I liked the idea. “Kick back and let Nature do the work. Good thinking, Bob.”

I suggested to Babe that maybe we shouldn’t refer to Bob as a “smart Hippie” anymore, but something more lofty like a “Sustainite”—a moniker I made up—but it didn’t pass the Babe Test. “Sounds like a religion,” she argued.

“Maybe,” I countered. “But it’s not my fault Sustainite sounds like Mennonite. It also sounds like kryptonite, pair-of-tights, and Bud Lite.”

I’ll work on it. In the meantime, Lazy Man invents the greenhouse and employs vertical growing methods to maximize both the quality and quantity of his yield, and so he doesn’t have to walk as far. He dreams up Hydroponics for the same reason. Then he combines Hydroponics and Aquaculture so the fish keep the plants happy and vice versa—leaving even more time for Man to do whatever he’s supposed to do on Earth other than Work.

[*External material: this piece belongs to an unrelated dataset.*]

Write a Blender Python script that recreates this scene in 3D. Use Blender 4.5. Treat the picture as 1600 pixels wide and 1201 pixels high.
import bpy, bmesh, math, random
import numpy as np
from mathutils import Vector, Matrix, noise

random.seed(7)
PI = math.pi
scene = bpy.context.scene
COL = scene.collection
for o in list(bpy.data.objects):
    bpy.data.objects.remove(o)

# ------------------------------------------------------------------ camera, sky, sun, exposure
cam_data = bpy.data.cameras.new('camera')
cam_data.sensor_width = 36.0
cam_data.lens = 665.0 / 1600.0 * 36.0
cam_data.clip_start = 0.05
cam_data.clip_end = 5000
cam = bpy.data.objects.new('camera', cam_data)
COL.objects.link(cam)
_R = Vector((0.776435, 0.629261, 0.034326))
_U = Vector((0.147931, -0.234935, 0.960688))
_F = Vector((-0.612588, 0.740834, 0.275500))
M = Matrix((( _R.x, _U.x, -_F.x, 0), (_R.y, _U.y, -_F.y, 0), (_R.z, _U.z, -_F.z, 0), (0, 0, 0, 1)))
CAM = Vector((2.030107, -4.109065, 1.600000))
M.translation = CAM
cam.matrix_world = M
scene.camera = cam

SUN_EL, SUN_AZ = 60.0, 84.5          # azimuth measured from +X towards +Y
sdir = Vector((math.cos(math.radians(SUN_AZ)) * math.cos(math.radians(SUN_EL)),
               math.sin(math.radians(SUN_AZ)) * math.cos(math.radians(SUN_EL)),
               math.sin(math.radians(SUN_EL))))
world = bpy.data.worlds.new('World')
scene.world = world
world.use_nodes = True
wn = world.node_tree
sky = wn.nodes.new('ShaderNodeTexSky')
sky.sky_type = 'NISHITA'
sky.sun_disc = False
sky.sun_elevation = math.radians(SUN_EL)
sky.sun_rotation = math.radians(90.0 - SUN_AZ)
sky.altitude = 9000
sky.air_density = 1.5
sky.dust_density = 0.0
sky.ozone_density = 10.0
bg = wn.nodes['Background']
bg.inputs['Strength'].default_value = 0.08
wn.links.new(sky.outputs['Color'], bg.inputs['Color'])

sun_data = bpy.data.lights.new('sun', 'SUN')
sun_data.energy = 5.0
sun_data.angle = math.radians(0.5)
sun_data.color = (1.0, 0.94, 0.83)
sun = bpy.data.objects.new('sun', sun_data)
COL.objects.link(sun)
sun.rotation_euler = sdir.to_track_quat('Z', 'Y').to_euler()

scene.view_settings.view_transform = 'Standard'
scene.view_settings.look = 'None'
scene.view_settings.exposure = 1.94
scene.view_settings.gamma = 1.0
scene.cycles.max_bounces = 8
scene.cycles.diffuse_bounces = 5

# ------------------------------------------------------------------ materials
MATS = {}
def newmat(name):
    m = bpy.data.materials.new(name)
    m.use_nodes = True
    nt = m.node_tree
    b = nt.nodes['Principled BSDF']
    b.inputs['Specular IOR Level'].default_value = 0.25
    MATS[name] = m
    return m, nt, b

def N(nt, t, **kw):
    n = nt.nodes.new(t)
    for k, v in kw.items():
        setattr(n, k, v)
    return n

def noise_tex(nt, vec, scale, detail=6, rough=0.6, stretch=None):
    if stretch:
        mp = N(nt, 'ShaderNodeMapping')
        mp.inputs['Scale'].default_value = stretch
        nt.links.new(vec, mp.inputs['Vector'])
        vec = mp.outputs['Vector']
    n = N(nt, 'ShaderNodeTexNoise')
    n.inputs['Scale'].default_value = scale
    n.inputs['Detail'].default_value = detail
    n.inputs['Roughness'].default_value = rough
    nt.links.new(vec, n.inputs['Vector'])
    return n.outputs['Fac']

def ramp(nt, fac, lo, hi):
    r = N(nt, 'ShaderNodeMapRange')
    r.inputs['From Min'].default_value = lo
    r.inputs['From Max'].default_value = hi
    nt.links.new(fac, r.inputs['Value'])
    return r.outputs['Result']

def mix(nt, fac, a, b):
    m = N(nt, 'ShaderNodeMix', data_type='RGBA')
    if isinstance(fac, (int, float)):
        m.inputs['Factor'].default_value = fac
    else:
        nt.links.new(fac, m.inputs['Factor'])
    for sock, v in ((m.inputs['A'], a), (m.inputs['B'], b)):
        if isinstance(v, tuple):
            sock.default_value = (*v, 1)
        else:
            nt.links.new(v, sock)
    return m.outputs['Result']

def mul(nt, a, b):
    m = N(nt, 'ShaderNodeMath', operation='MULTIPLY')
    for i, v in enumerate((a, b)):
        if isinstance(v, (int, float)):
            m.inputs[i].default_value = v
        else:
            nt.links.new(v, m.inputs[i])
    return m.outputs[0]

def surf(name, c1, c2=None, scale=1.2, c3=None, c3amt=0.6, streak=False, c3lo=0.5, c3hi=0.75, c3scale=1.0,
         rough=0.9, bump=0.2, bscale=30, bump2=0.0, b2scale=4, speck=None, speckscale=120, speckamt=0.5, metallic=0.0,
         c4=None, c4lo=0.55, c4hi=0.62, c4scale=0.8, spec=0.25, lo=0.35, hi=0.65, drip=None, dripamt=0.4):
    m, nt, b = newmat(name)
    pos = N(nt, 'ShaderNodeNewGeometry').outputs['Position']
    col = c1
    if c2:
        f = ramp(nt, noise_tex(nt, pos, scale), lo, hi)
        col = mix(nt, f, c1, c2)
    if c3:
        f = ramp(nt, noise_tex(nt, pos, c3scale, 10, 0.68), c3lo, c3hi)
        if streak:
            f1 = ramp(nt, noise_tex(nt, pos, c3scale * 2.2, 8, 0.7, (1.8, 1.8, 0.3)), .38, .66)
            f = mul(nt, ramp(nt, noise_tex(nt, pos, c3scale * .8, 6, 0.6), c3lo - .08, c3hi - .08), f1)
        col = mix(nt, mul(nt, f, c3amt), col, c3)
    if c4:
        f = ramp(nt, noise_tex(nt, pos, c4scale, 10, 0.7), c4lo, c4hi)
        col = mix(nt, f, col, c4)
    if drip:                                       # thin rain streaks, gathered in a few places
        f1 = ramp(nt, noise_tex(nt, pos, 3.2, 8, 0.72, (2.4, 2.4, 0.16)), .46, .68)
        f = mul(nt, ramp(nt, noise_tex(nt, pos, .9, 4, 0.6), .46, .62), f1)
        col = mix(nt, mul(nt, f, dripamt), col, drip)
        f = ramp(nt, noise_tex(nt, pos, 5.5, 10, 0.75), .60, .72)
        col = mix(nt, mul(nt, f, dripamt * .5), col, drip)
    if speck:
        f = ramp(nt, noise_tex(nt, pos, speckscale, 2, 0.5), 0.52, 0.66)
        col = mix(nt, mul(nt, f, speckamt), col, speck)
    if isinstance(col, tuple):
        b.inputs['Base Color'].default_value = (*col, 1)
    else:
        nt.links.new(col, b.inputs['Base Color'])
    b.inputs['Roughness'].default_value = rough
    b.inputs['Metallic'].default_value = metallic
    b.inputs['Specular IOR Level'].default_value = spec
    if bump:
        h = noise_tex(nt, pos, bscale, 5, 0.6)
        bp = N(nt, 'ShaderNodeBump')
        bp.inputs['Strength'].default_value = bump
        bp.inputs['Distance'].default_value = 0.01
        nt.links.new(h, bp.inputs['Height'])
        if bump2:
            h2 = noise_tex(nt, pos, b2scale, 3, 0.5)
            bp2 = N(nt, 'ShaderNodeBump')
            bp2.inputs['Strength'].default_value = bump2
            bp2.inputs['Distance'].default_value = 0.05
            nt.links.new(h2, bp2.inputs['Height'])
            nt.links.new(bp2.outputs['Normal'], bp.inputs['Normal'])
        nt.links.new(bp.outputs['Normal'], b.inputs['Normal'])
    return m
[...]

All the world’s problems can be solved in a garden.—Geoff Lawton (really smart lazy person).

Lazy Man, I mean Bob, watches, listens to, and contemplates his dwelling.

“So what’s your bio-shelter concept?” I asked him.

He answered right away, “A bioshelter is an integrated house-greenhouse-aquaculture system designed to emulate natural living systems in which the subsystems interact with each other to collectively create a self-regulating whole.”

“I get it, I think.”

His eyes were bright. “The goal is to simulate the thermodynamic efficiencies of a complex ecological food chain.”

“...then a human moves in,” I said, feeling a little like fuel. 

“Sure!” Bob was alive with the idea of his living habitat. “We capture water through run-off and streams, make ponds for fish, and plant a garden in which one plant or tree protects another by virtue of its chemical or physical properties. The house utilizes similar concepts—where one action’s byproducts fuel another’s energy.”

I understood the concept. “Man invents another wheel, in other words—one in which he can live.”

“Yeah, you could say that,” Bob agreed, and sipped his beer.

“I don’t need an oil can or anything?”